Brazil has overtaken the UK as the world's sixth largest economy, an economic research group has said.

The Centre for Economics and Business Research (CEBR) said its latest World Economic League Table showed Asian countries moving up and European countries falling back.

The CEBR also predicted that the UK economy would overtake France by 2016...

CEBR chief executive Douglas McWilliams told BBC Radio 4's Today programme that Brazil overtaking the UK was part of a growing trend.
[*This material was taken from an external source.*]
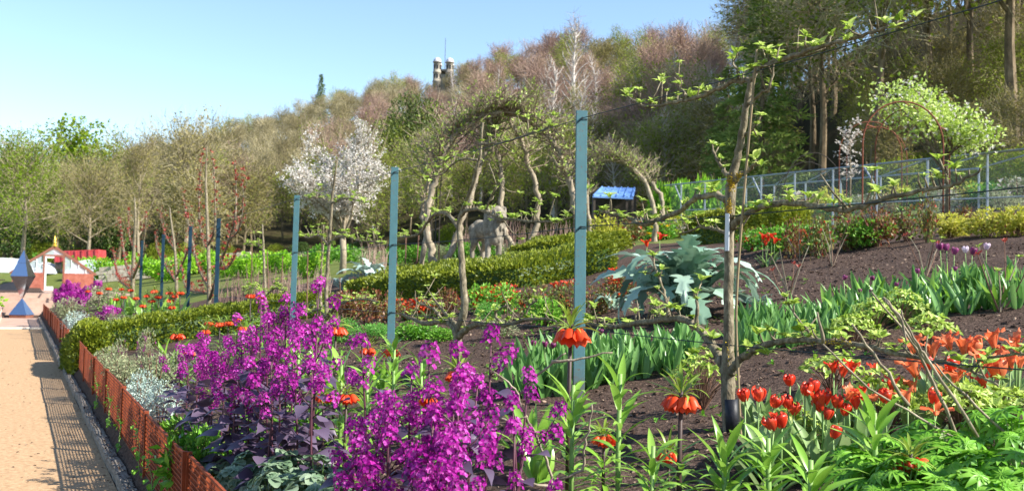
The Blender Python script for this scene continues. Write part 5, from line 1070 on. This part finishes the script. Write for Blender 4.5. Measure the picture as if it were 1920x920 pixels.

"I think it's part of the big economic change, where not only are we seeing a shift from the west to the east, but we're also seeing that countries that produce vital commodities - food and energy and things like that - are doing very well and they're gradually climbing up the economic league table," he said...

Source


So there you have it. Have high-tech economies had their day? Will it be the countries with the greatest natural resources — like Russia, for instance — that are best placed, in the long run, to rise from the current turmoil? And will South America now become a new economic powerhouse, rivalling the other well-recognised economic blocs?

What is more does this signal the beginning of new rivalries, even economic colonialism (via corporate takeovers, etc.) or will it signal new opportunities for effective free trade that will help lift poorer regions out of poverty?

Or will regional convergence just prove to be another step on the way to global economic — and eventually political — union?



edit on 26/12/11 by pause4thought because: (no reason given)



reply posted on 26-12-2011 @ 06:09 AM by pause4thought
reply to post by randomname



I checked out the CEBR website and couldn't find the article referred to. (Perhaps it has not yet been officially published.)

Looking at the publicly available stats from the world bank I came up with the following:

Graph showing UK GDP

Graph showing Brazillian GDP

It looks like we are talking about the absolute size of the economy, not growth.